Binghamton, the area's largest community, once earned the nickname "Parlor City" because of all the fancy homes owned by wealthy capitalists. The first modern flight simulator was invented here, and in their heyday, IBM, military contractors and the Endicott-Johnson shoe company employed tens of thousands. But government contracts dried up, factories moved out and between 1980 and 2005, manufacturing jobs in Binghamton dropped more than 55 percent.

The loss of industry and years of perceived indifference in Albany took their toll. A Gallup survey published last year ranked Binghamton dead last of 189 American metropolitan areas when it comes to civic optimism, with only 36.5 percent of respondents saying life in their city is getting better. Binghamton had 80,000 souls in 1950 and has 46,000 today. That's one reason the city's unemployment rate of 5.4 percent in August was only slightly higher than the state's 5.2 percent rate, despite thousands of lost jobs. People have left.

"We raise children, we educate them, and then they can't find jobs," former Broome County executive Barbara Fiala, now a candidate for the state Senate, said in her campaign office in a once-grand downtown bank building that's now mostly vacant. "The region must work to retain existing businesses while attracting new ones — small, medium and large. We didn't get into this position overnight. It's going to take time."

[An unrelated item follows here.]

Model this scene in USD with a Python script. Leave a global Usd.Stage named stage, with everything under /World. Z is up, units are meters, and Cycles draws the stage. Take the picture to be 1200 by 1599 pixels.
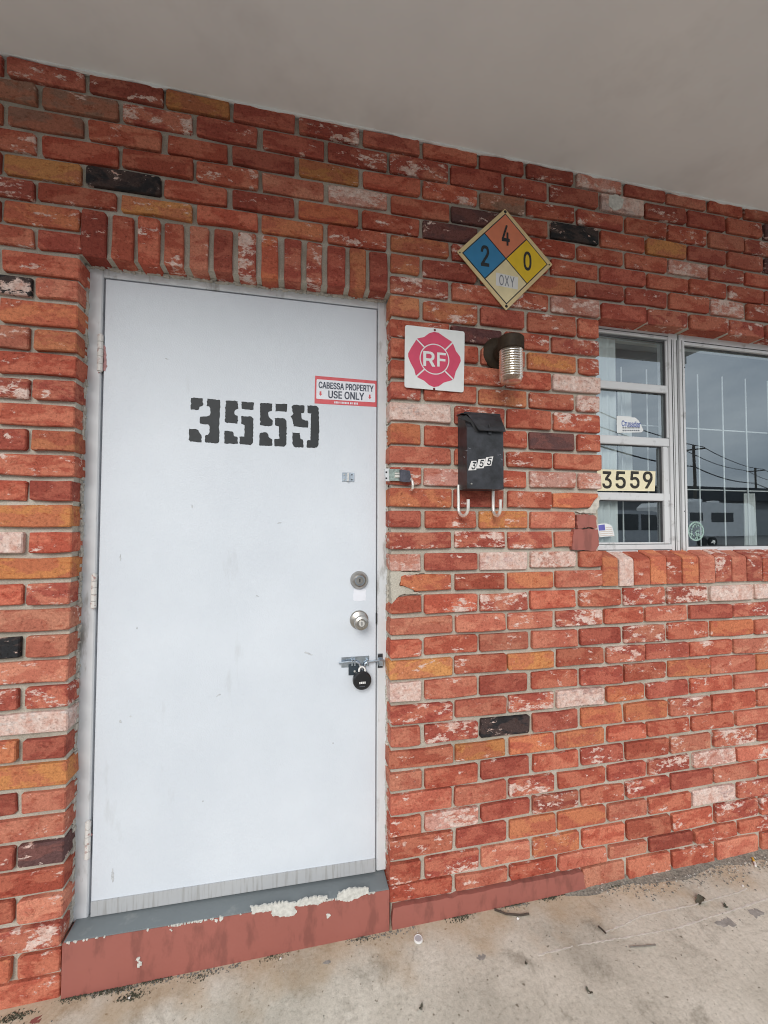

Local leaders hope Tioga Downs' plan to expand into a full casino, complete with a 161-room hotel, new restaurants and a concert venue, will draw tourists while creating new jobs and generating tax revenue. Tioga's plan was endorsed by state gambling regulators on Wednesday, after an initial rejection last year was met with an uproar that prompted Gov. Andrew Cuomo to ask for a do-over.

The very same day Tioga's initial application was rejected in favor of three casino projects in other regions in the state, Cuomo's administration announced a ban on hydraulic fracturing for natural gas, known as fracking, a process that many here thought might transform the region, which sits atop the north edge of the productive Marcellus Shale formation.

The twin disappointments outraged many and prompted talk in the Southern Tier of seceding from New York to join Pennsylvania, which allows fracking.

Tioga resubmitted its application this year when bidding was reopened for a fourth available casino license, this one limited to the Southern Tier. No other contenders offered proposals. Tioga owner Jeff Gural plans to start construction soon and hopes table games could be open six months after the state Gaming Commission formally awards the license.

The existing facility, about 30 miles west of Binghamton in the small town of Nichols, just a few miles north of Pennsylvania, and Gural and local leaders hope to lure more gamblers from that state — and keep New York gamblers closer to home. Projections indicate the facility will generate $32 million in government revenue.

"It's a shot in the arm. But it's not the silver bullet that's going to solve our financial woes," said Binghamton Mayor Richard David, who is more hopeful about a state economic development competition announced by Cuomo that will pit seven state regions against one another for three $500 million awards.

With new casinos in Pennsylvania, Delaware, Maryland, Massachusetts and elsewhere, gambling has become less lucrative for elected leaders looking to generate revenue without raising taxes.

But Kevin Law, chairman of the state Gaming Facility Location Board, which endorsed Tioga's bid, said the "scope of the project is reasonable in relation to the potential market."

Paul and Kathy Haniszewski stopped by Tioga on Wednesday while driving from Pennsylvania back to their home near Buffalo. They planned to play the slots and grab a meal at the buffet.

"It's all over now," Paul Haniszewski said of gambling in the Northeast. "But I'm sure it will help. It's jobs, something for people to come here to do. A hotel? Concerts? Why not?"